- [Exercise details]
Your job is to retype all of the data word for word, leaving every image out.
- - - - - - -
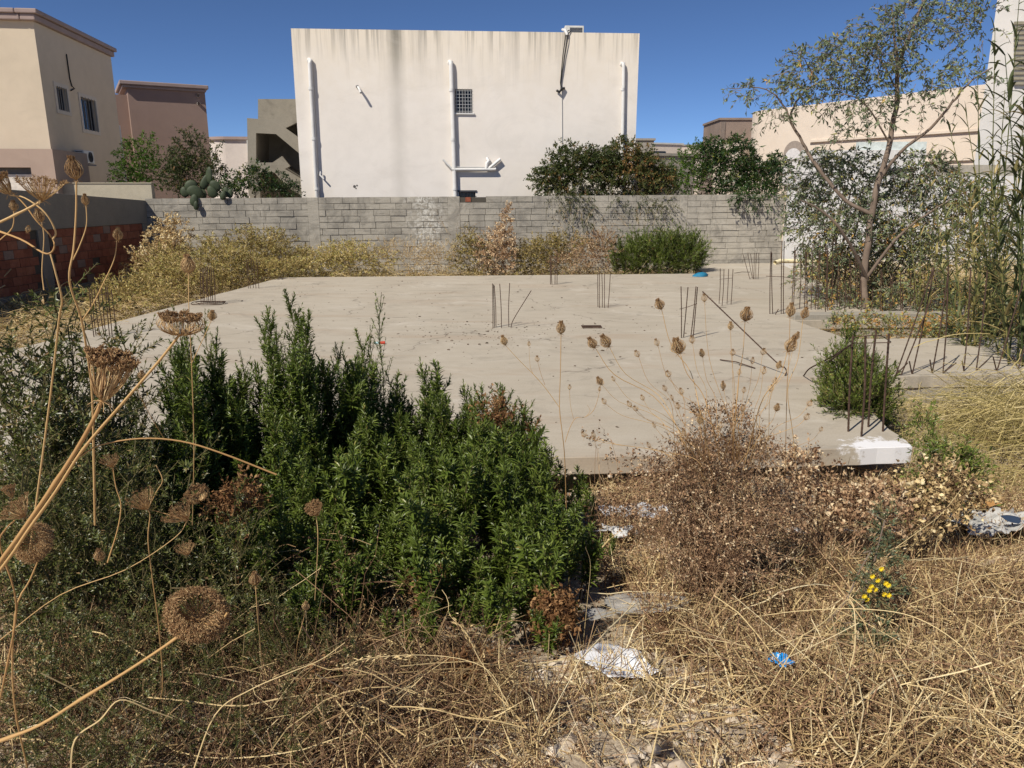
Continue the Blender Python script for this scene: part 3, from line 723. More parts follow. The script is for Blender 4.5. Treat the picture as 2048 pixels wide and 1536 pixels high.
# ---------- raw concrete outdoor staircase
FS = Fac((-9.9, 29.0), (-7.0, 29.25)); st = FS.root('outdoor_staircase', 'unfinished grey concrete staircase zigzagging beside the white house', 'staircase')
M['raw'] = concrete('raw_concrete', (.19,.17,.135), (.27,.245,.20), (.35,.32,.265), stain=(.12,.105,.085))
def spoly(name, pts, d0, d1): mb = MB(); FS.poly(mb, pts, d0, d1); return mb.build(name, M['raw'], st)
spoly('rear_parapet', [(516,198),(612,198),(612,300),(516,262)], -2.2, -2.4)
spoly('upper_landing', [(494,236),(545,240),(560,232),(612,200),(612,236),(571,256),(612,286),(612,318),(552,268),(512,266),(512,392),(497,392)], 0, -.18)
spoly('lower_flight', [(512,325),(545,325),(564,312),(580,332),(570,338),(612,364),(612,398),(572,372),(549,345),(512,345)], .02, -.18)
spoly('pillar', [(512,345.5),(519,345.5),(520,396),(512,396)], 0, -.18)
spoly('rear_wall', [(500,240),(612,240),(612,420),(500,420)], -2.42, -2.6)
for nm, pl in (('upper_flight', [(545,243),(612,203),(612,210),(546,251)]), ('landing', [(497,252),(545,252),(545,260),(497,260)]), ('middle_flight', [(546,258),(612,300),(612,308),(546,266)]), ('flight', [(556,325),(514,330),(514,336),(556,331)]), ('flight', [(556,327),(612,364),(612,372),(556,335)])):
    spoly(nm, pl, -.182, -2.41)  # slabs added behind the front so the stair openings fall into shade
mb = MB(); FS.poly(mb, [(508,262),(511,262),(511,410),(508,410)], -.2, -2.4); mb.build('side_screen', M['raw'], st)

# ---------- right-hand background
M['peach'] = render_mat('peach_render', (.66,.56,.465), (.71,.615,.52), grime=.1)
M['greyr'] = concrete('grey_render', (.25,.225,.20), (.31,.285,.25), (.37,.34,.30))
def block_house(name, label, x0, x1, ytop, ybot, Y, depth, mat, skew=0.0, extra=None, corn=None):
    a = atY(x0, ytop, Y); b = atY(x1, ytop, Y + skew)
    f = Fac((a.x, a.y), (b.x, b.y)); r = f.root(name, label, 'house'); zt = (a.z + b.z) / 2
    mb = MB(); mb.box(0, f.len, 0, depth, -.5, zt); mb.build('wall', mat, r)
    mb = MB(); mb.box(-.08, f.len + .08, -.08, depth, zt + .002, zt + .12); mb.build('parapet_cap', corn or mat, r)
    return f, r, zt
f, r, zt = block_house('grey_shed', 'low grey concrete block house just right of the white house', 1262, 1308, 281, 330, 46, 5, M['greyr'])
f, r, zt = block_house('peach_house', 'far low peach house with dark window behind pomegranate bushes', 1304, 1365, 289, 330, 60, 6, M['peach'], 1, corn=M['ac_white'])
mb = MB(); mb.box(.1, 1.2, -.05, .05, zt - 1.0, zt - .5); mb.build('window', M['dark_glass'], r)
f, r, zt = block_house('pale_house', 'far low pale house partly hidden by bushes beside the grey tower room', 1358, 1475, 292, 330, 66, 6, render_mat('pale_pink', (.62,.52,.44), (.70,.6,.52)), corn=M['greyr'])
f, r, zt = block_house('grey_outbuilding', 'long low grey outbuilding behind the pomegranate bushes', 1282, 1392, 312, 390, 36, 4, M['greyr'], 1)
a = f.rect(1335, 338, 1352, 365); mb = MB(); mb.box(a[0], a[1], -.02, .05, a[2], a[3]); mb.build('window', M['dark_glass'], r)
f, r, zt = block_house('roof_room', 'square grey-brown stair room on the skyline left of the peach house', 1441, 1540, 240, 330, 47, 4, simple('grey_brown', (.26,.20,.165), .9, .1, .15, 1))
mb = MB(); mb.box(.05, .3, -.05, .1, -.5, zt - .1); mb.build('pilaster', simple('grey_brown_dark', (.20,.16,.135), .9), r)

# the long peach house on the right, rounded corner, arch, ledge
E1 = Vector((12.9, 41.0, 0)); E2 = Vector((18.6, 31.6, 0))
FE = Fac((12.9, 41.0), (18.6, 31.6)); eh = FE.root('long_peach_house', 'long peach house with rounded corner and arched window behind the young tree', 'house')
zt = atY(1530, 220, 41.0).z
mb = MB()
ed = FE.len + 4
cpts = [(-1.6 + 1.5 * (1 - math.cos(t)), 1.5 - 1.5 * math.sin(t)) for t in np.linspace(0, math.pi / 2, 9)]
mb.prism([(-1.6, 8)] + cpts + [(ed, 0), (ed, 8)], 3.55, zt); 
mb.build('wall', M['peach'], eh)
mb = MB(); mb.prism([(-4.5, 7), (-4.5, 1.2), (-1.5, .25), (ed, .06), (ed, 7)], -.5, 3.54); mb.build('lower_wall', M['peach'], eh)
mb = MB(); mb.prism([(-4.6, 6.8), (-4.6, 1.15), (-1.61, .2), (-1.7, 6.8)], 3.56, 5.0); mb.build('lower_roof', M['peach'], eh)
z = FE.uz(1800, 273)[1]; mb = MB(); mb.box(3.0, ed, -.12, -.002, z, z + .1); mb.build('ledge', M['peach'], eh)
a = FE.rect(1570, 283, 1608, 312)
mb = MB(); cx = (a[0]+a[1])/2; rr = (a[1]-a[0])/2; arc = [(cx - rr * math.cos(t), a[3] - rr + rr * math.sin(t)) for t in np.linspace(0, math.pi, 13)]
pol = [(a[0], a[2] - 1)] + arc + [(a[1], a[2] - 1)]
FE.poly(mb, pol, .04, .01, px=False); mb.build('arch_shade_plate', simple('arch_shade', (.30,.25,.215), .9), eh)  # raised plate; the shade inside the arch is put into its colour
mb = MB(); FE.poly(mb, [(u * .86 + cx * .14, zz - .35) for u, zz in pol], .08, .045, px=False); mb.build('arch_panel', simple('pale_panel', (.62,.60,.60), .6), eh)

# white boundary wall of the right-hand neighbour (painted, taller in places)
M['wall_white'] = render_mat('bluish_white_render', (.62,.61,.60), (.72,.70,.68), grime=.15, streak=.25, top=3.6)
WE = (8.99, 25.45)
FN = Fac(WE, (24.0, 24.6)); nw = FN.root('white_wall', 'bright white painted boundary wall behind the trees on the right', 'wall')
def nb(name, pts, d0, d1, mat): mb = MB(); FN.poly(mb, pts, d0, d1); return mb.build(name, mat, nw)
mb = MB(); z1 = FN.uz(1700, 300)[1]
mb.box(0, 4.2, 0, .2, -.5, 2.85); mb.box(.35, 4.2, .002, .2, 2.851, z1); mb.build('wall', M['wall_white'], nw)
mb = MB(); u = FN.uz(1717, 300)[0]; mb.box(4.201, u + .0, .05, .25, -.5, z1 + .25); mb.build('pale_panel', simple('mint_render', (.60,.66,.64), .8), nw)
mb = MB(); mb.box(u + .001, 16, .03, .25, -.5, FN.uz(1800, 330)[1]); mb.build('grey_panel', simple('greige_render', (.36,.33,.28), .85), nw)
mb = MB(); zz = FN.uz(1900, 352)[1]; mb.box(u + 1.2, 16, -.05, .028, -.5, zz); mb.build('low_wall', M['wall_white'], nw)
a = FN.rect(1782, 341, 1806, 358); mb = MB(); mb.box(a[0], a[1], -.0, .05, a[2], a[3]); mb.build('window', M['dark_glass'], nw)
mb = MB(); mb.box(a[0] - .1, a[1] + .1, -.06, .028, a[3], a[3] + .07); mb.build('lintel', M['dark_metal'], nw)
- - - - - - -
- [Output below]
Continue the Blender Python script for this scene: part 3, from line 723. More parts follow. The script is for Blender 4.5. Treat the picture as 2048 pixels wide and 1536 pixels high.
# ---------- raw concrete outdoor staircase
FS = Fac((-9.9, 29.0), (-7.0, 29.25)); st = FS.root('outdoor_staircase', 'unfinished grey concrete staircase zigzagging beside the white house', 'staircase')
M['raw'] = concrete('raw_concrete', (.19,.17,.135), (.27,.245,.20), (.35,.32,.265), stain=(.12,.105,.085))
def spoly(name, pts, d0, d1): mb = MB(); FS.poly(mb, pts, d0, d1); return mb.build(name, M['raw'], st)
spoly('rear_parapet', [(516,198),(612,198),(612,300),(516,262)], -2.2, -2.4)
spoly('upper_landing', [(494,236),(545,240),(560,232),(612,200),(612,236),(571,256),(612,286),(612,318),(552,268),(512,266),(512,392),(497,392)], 0, -.18)
spoly('lower_flight', [(512,325),(545,325),(564,312),(580,332),(570,338),(612,364),(612,398),(572,372),(549,345),(512,345)], .02, -.18)
spoly('pillar', [(512,345.5),(519,345.5),(520,396),(512,396)], 0, -.18)
spoly('rear_wall', [(500,240),(612,240),(612,420),(500,420)], -2.42, -2.6)
for nm, pl in (('upper_flight', [(545,243),(612,203),(612,210),(546,251)]), ('landing', [(497,252),(545,252),(545,260),(497,260)]), ('middle_flight', [(546,258),(612,300),(612,308),(546,266)]), ('flight', [(556,325),(514,330),(514,336),(556,331)]), ('flight', [(556,327),(612,364),(612,372),(556,335)])):
    spoly(nm, pl, -.182, -2.41)  # slabs added behind the front so the stair openings fall into shade
mb = MB(); FS.poly(mb, [(508,262),(511,262),(511,410),(508,410)], -.2, -2.4); mb.build('side_screen', M['raw'], st)

# ---------- right-hand background
M['peach'] = render_mat('peach_render', (.66,.56,.465), (.71,.615,.52), grime=.1)
M['greyr'] = concrete('grey_render', (.25,.225,.20), (.31,.285,.25), (.37,.34,.30))
def block_house(name, label, x0, x1, ytop, ybot, Y, depth, mat, skew=0.0, extra=None, corn=None):
    a = atY(x0, ytop, Y); b = atY(x1, ytop, Y + skew)
    f = Fac((a.x, a.y), (b.x, b.y)); r = f.root(name, label, 'house'); zt = (a.z + b.z) / 2
    mb = MB(); mb.box(0, f.len, 0, depth, -.5, zt); mb.build('wall', mat, r)
    mb = MB(); mb.box(-.08, f.len + .08, -.08, depth, zt + .002, zt + .12); mb.build('parapet_cap', corn or mat, r)
    return f, r, zt
f, r, zt = block_house('grey_shed', 'low grey concrete block house just right of the white house', 1262, 1308, 281, 330, 46, 5, M['greyr'])
f, r, zt = block_house('peach_house', 'far low peach house with dark window behind pomegranate bushes', 1304, 1365, 289, 330, 60, 6, M['peach'], 1, corn=M['ac_white'])
mb = MB(); mb.box(.1, 1.2, -.05, .05, zt - 1.0, zt - .5); mb.build('window', M['dark_glass'], r)
f, r, zt = block_house('pale_house', 'far low pale house partly hidden by bushes beside the grey tower room', 1358, 1475, 292, 330, 66, 6, render_mat('pale_pink', (.62,.52,.44), (.70,.6,.52)), corn=M['greyr'])
f, r, zt = block_house('grey_outbuilding', 'long low grey outbuilding behind the pomegranate bushes', 1282, 1392, 312, 390, 36, 4, M['greyr'], 1)
a = f.rect(1335, 338, 1352, 365); mb = MB(); mb.box(a[0], a[1], -.02, .05, a[2], a[3]); mb.build('window', M['dark_glass'], r)
f, r, zt = block_house('roof_room', 'square grey-brown stair room on the skyline left of the peach house', 1441, 1540, 240, 330, 47, 4, simple('grey_brown', (.26,.20,.165), .9, .1, .15, 1))
mb = MB(); mb.box(.05, .3, -.05, .1, -.5, zt - .1); mb.build('pilaster', simple('grey_brown_dark', (.20,.16,.135), .9), r)

# the long peach house on the right, rounded corner, arch, ledge
E1 = Vector((12.9, 41.0, 0)); E2 = Vector((18.6, 31.6, 0))
FE = Fac((12.9, 41.0), (18.6, 31.6)); eh = FE.root('long_peach_house', 'long peach house with rounded corner and arched window behind the young tree', 'house')
zt = atY(1530, 220, 41.0).z
mb = MB()
ed = FE.len + 4
cpts = [(-1.6 + 1.5 * (1 - math.cos(t)), 1.5 - 1.5 * math.sin(t)) for t in np.linspace(0, math.pi / 2, 9)]
mb.prism([(-1.6, 8)] + cpts + [(ed, 0), (ed, 8)], 3.55, zt); 
mb.build('wall', M['peach'], eh)
mb = MB(); mb.prism([(-4.5, 7), (-4.5, 1.2), (-1.5, .25), (ed, .06), (ed, 7)], -.5, 3.54); mb.build('lower_wall', M['peach'], eh)
mb = MB(); mb.prism([(-4.6, 6.8), (-4.6, 1.15), (-1.61, .2), (-1.7, 6.8)], 3.56, 5.0); mb.build('lower_roof', M['peach'], eh)
z = FE.uz(1800, 273)[1]; mb = MB(); mb.box(3.0, ed, -.12, -.002, z, z + .1); mb.build('ledge', M['peach'], eh)
a = FE.rect(1570, 283, 1608, 312)
mb = MB(); cx = (a[0]+a[1])/2; rr = (a[1]-a[0])/2; arc = [(cx - rr * math.cos(t), a[3] - rr + rr * math.sin(t)) for t in np.linspace(0, math.pi, 13)]
pol = [(a[0], a[2] - 1)] + arc + [(a[1], a[2] - 1)]
FE.poly(mb, pol, .04, .01, px=False); mb.build('arch_shade_plate', simple('arch_shade', (.30,.25,.215), .9), eh)  # raised plate; the shade inside the arch is put into its colour
mb = MB(); FE.poly(mb, [(u * .86 + cx * .14, zz - .35) for u, zz in pol], .08, .045, px=False); mb.build('arch_panel', simple('pale_panel', (.62,.60,.60), .6), eh)

# white boundary wall of the right-hand neighbour (painted, taller in places)
M['wall_white'] = render_mat('bluish_white_render', (.62,.61,.60), (.72,.70,.68), grime=.15, streak=.25, top=3.6)
WE = (8.99, 25.45)
FN = Fac(WE, (24.0, 24.6)); nw = FN.root('white_wall', 'bright white painted boundary wall behind the trees on the right', 'wall')
def nb(name, pts, d0, d1, mat): mb = MB(); FN.poly(mb, pts, d0, d1); return mb.build(name, mat, nw)
mb = MB(); z1 = FN.uz(1700, 300)[1]
mb.box(0, 4.2, 0, .2, -.5, 2.85); mb.box(.35, 4.2, .002, .2, 2.851, z1); mb.build('wall', M['wall_white'], nw)
mb = MB(); u = FN.uz(1717, 300)[0]; mb.box(4.201, u + .0, .05, .25, -.5, z1 + .25); mb.build('pale_panel', simple('mint_render', (.60,.66,.64), .8), nw)
mb = MB(); mb.box(u + .001, 16, .03, .25, -.5, FN.uz(1800, 330)[1]); mb.build('grey_panel', simple('greige_render', (.36,.33,.28), .85), nw)
mb = MB(); zz = FN.uz(1900, 352)[1]; mb.box(u + 1.2, 16, -.05, .028, -.5, zz); mb.build('low_wall', M['wall_white'], nw)
a = FN.rect(1782, 341, 1806, 358); mb = MB(); mb.box(a[0], a[1], -.0, .05, a[2], a[3]); mb.build('window', M['dark_glass'], nw)
mb = MB(); mb.box(a[0] - .1, a[1] + .1, -.06, .028, a[3], a[3] + .07); mb.build('lintel', M['dark_metal'], nw)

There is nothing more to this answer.